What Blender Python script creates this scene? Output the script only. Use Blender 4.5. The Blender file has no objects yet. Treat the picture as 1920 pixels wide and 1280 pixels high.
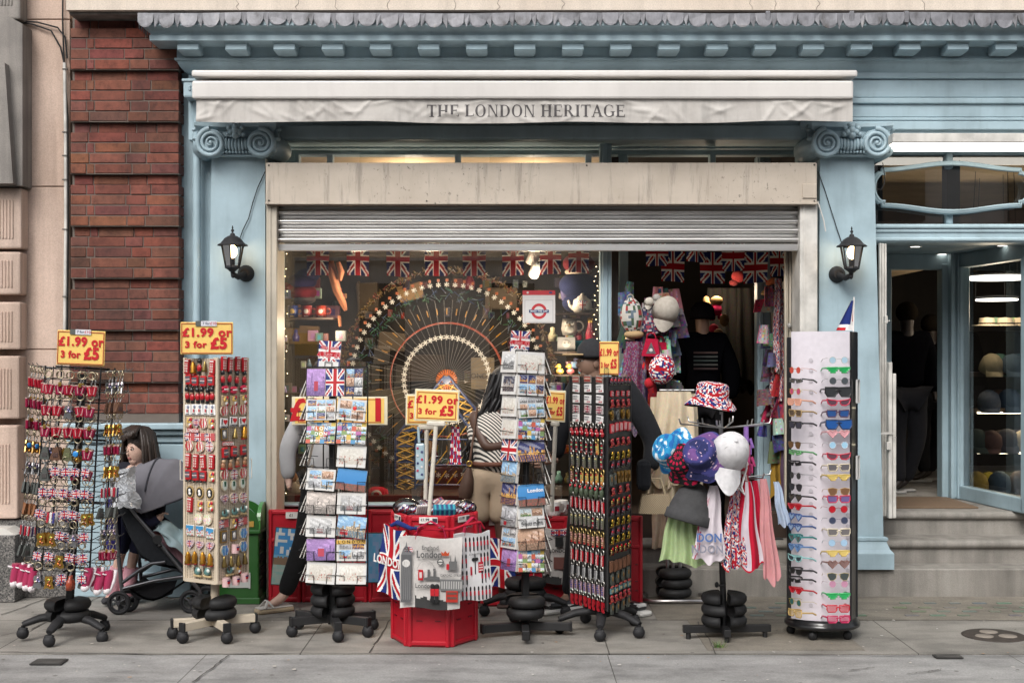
import bpy, bmesh, math, random
from mathutils import Vector, Matrix
R = math.radians
scene = bpy.context.scene
COL = scene.collection
cam_d = bpy.data.cameras.new("camera")
cam = bpy.data.objects.new("camera", cam_d)
COL.objects.link(cam)
cam.location = (0, 0, 1.55)
cam.rotation_euler = (R(90), 0, 0)
cam_d.sensor_width = 36
cam_d.lens = 45
cam_d.shift_y = 30 / 1920
cam_d.clip_start = 0.1
cam_d.clip_end = 400
scene.camera = cam
SUN_EL, SUN_ROT = R(44), R(200)
world = bpy.data.worlds.new("World")
scene.world = world
world.use_nodes = True
nt = world.node_tree
nt.nodes.clear()
sky = nt.nodes.new("ShaderNodeTexSky")
sky.sky_type = 'NISHITA'
sky.sun_disc = False
sky.sun_elevation = SUN_EL
sky.sun_rotation = SUN_ROT
sky.dust_density = 4.0
hs = nt.nodes.new("ShaderNodeHueSaturation")
hs.inputs["Saturation"].default_value = 0.22
bg = nt.nodes.new("ShaderNodeBackground")
bg.inputs["Strength"].default_value = 0.13
wo = nt.nodes.new("ShaderNodeOutputWorld")
nt.links.new(sky.outputs[0], hs.inputs["Color"])
nt.links.new(hs.outputs[0], bg.inputs["Color"])
nt.links.new(bg.outputs[0], wo.inputs[0])
sun_d = bpy.data.lights.new("sun", 'SUN')
sun_d.energy = 1.0
sun_d.angle = R(25)
sun_d.color = (1.0, 0.96, 0.9)
sun = bpy.data.objects.new("sun", sun_d)
COL.objects.link(sun)
sun.location = (-3, -6, 12)
sd = Vector((-0.34 * math.cos(SUN_EL), -0.94 * math.cos(SUN_EL), math.sin(SUN_EL)))
sun.rotation_euler = sd.to_track_quat('Z', 'Y').to_euler()
scene.view_settings.view_transform = 'Standard'
scene.view_settings.look = 'None'
scene.view_settings.gamma = 1
scene.view_settings.use_curve_mapping = False
scene.view_settings.exposure = 0.75
scene.cycles.max_bounces = 6
scene.cycles.transparent_max_bounces = 12
scene.cycles.caustics_reflective = False
scene.cycles.caustics_refractive = False
scene.cycles.sample_clamp_indirect = 6
def X(px, Y): return (px - 960) * Y / 2400.0
def Zp(py, Y): return 1.55 - (py - 670) * Y / 2400.0
def P(px, py, Y): return Vector((X(px, Y), Y, Zp(py, Y)))
def s2l(c):
 return tuple((x / 12.92 if x <= 0.04045 else ((x + 0.055) / 1.055) ** 2.4) for x in c)
def rgb(r, g, b):      # sRGB 0..255 surface colour -> linear
 return s2l((r / 255.0, g / 255.0, b / 255.0))
RED = (0.42, 0.012, 0.02); WHITE = (0.74, 0.73, 0.71); BLUE = (0.016, 0.03, 0.15); BLACK = (0.012, 0.012, 0.013)
GOLD = (0.62, 0.4, 0.1); SILVER = (0.55, 0.55, 0.54); CREAM = (0.6, 0.52, 0.38); YEL = (0.85, 0.6, 0.15)
BPAINT = (0.345, 0.46, 0.515)
MATS = {}
def newmat(name):
 m = bpy.data.materials.new(name); m.use_nodes = True
 MATS[name] = m
 n = m.node_tree.nodes; n.clear()
 out = n.new("ShaderNodeOutputMaterial"); b = n.new("ShaderNodeBsdfPrincipled")
 m.node_tree.links.new(b.outputs[0], out.inputs[0])
 return m, n, m.node_tree.links, b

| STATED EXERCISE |
Copy the whole listing above word for word but do not carry over the pictures.

| WRITTEN SOLUTION |
What Blender Python script creates this scene? Output the script only. Use Blender 4.5. The Blender file has no objects yet. Treat the picture as 1920 pixels wide and 1280 pixels high.
import bpy, bmesh, math, random
from mathutils import Vector, Matrix
R = math.radians
scene = bpy.context.scene
COL = scene.collection
cam_d = bpy.data.cameras.new("camera")
cam = bpy.data.objects.new("camera", cam_d)
COL.objects.link(cam)
cam.location = (0, 0, 1.55)
cam.rotation_euler = (R(90), 0, 0)
cam_d.sensor_width = 36
cam_d.lens = 45
cam_d.shift_y = 30 / 1920
cam_d.clip_start = 0.1
cam_d.clip_end = 400
scene.camera = cam
SUN_EL, SUN_ROT = R(44), R(200)
world = bpy.data.worlds.new("World")
scene.world = world
world.use_nodes = True
nt = world.node_tree
nt.nodes.clear()
sky = nt.nodes.new("ShaderNodeTexSky")
sky.sky_type = 'NISHITA'
sky.sun_disc = False
sky.sun_elevation = SUN_EL
sky.sun_rotation = SUN_ROT
sky.dust_density = 4.0
hs = nt.nodes.new("ShaderNodeHueSaturation")
hs.inputs["Saturation"].default_value = 0.22
bg = nt.nodes.new("ShaderNodeBackground")
bg.inputs["Strength"].default_value = 0.13
wo = nt.nodes.new("ShaderNodeOutputWorld")
nt.links.new(sky.outputs[0], hs.inputs["Color"])
nt.links.new(hs.outputs[0], bg.inputs["Color"])
nt.links.new(bg.outputs[0], wo.inputs[0])
sun_d = bpy.data.lights.new("sun", 'SUN')
sun_d.energy = 1.0
sun_d.angle = R(25)
sun_d.color = (1.0, 0.96, 0.9)
sun = bpy.data.objects.new("sun", sun_d)
COL.objects.link(sun)
sun.location = (-3, -6, 12)
sd = Vector((-0.34 * math.cos(SUN_EL), -0.94 * math.cos(SUN_EL), math.sin(SUN_EL)))
sun.rotation_euler = sd.to_track_quat('Z', 'Y').to_euler()
scene.view_settings.view_transform = 'Standard'
scene.view_settings.look = 'None'
scene.view_settings.gamma = 1
scene.view_settings.use_curve_mapping = False
scene.view_settings.exposure = 0.75
scene.cycles.max_bounces = 6
scene.cycles.transparent_max_bounces = 12
scene.cycles.caustics_reflective = False
scene.cycles.caustics_refractive = False
scene.cycles.sample_clamp_indirect = 6
def X(px, Y): return (px - 960) * Y / 2400.0
def Zp(py, Y): return 1.55 - (py - 670) * Y / 2400.0
def P(px, py, Y): return Vector((X(px, Y), Y, Zp(py, Y)))
def s2l(c):
 return tuple((x / 12.92 if x <= 0.04045 else ((x + 0.055) / 1.055) ** 2.4) for x in c)
def rgb(r, g, b):      # sRGB 0..255 surface colour -> linear
 return s2l((r / 255.0, g / 255.0, b / 255.0))
RED = (0.42, 0.012, 0.02); WHITE = (0.74, 0.73, 0.71); BLUE = (0.016, 0.03, 0.15); BLACK = (0.012, 0.012, 0.013)
GOLD = (0.62, 0.4, 0.1); SILVER = (0.55, 0.55, 0.54); CREAM = (0.6, 0.52, 0.38); YEL = (0.85, 0.6, 0.15)
BPAINT = (0.345, 0.46, 0.515)
MATS = {}
def newmat(name):
 m = bpy.data.materials.new(name); m.use_nodes = True
 MATS[name] = m
 n = m.node_tree.nodes; n.clear()
 out = n.new("ShaderNodeOutputMaterial"); b = n.new("ShaderNodeBsdfPrincipled")
 m.node_tree.links.new(b.outputs[0], out.inputs[0])
 return m, n, m.node_tree.links, b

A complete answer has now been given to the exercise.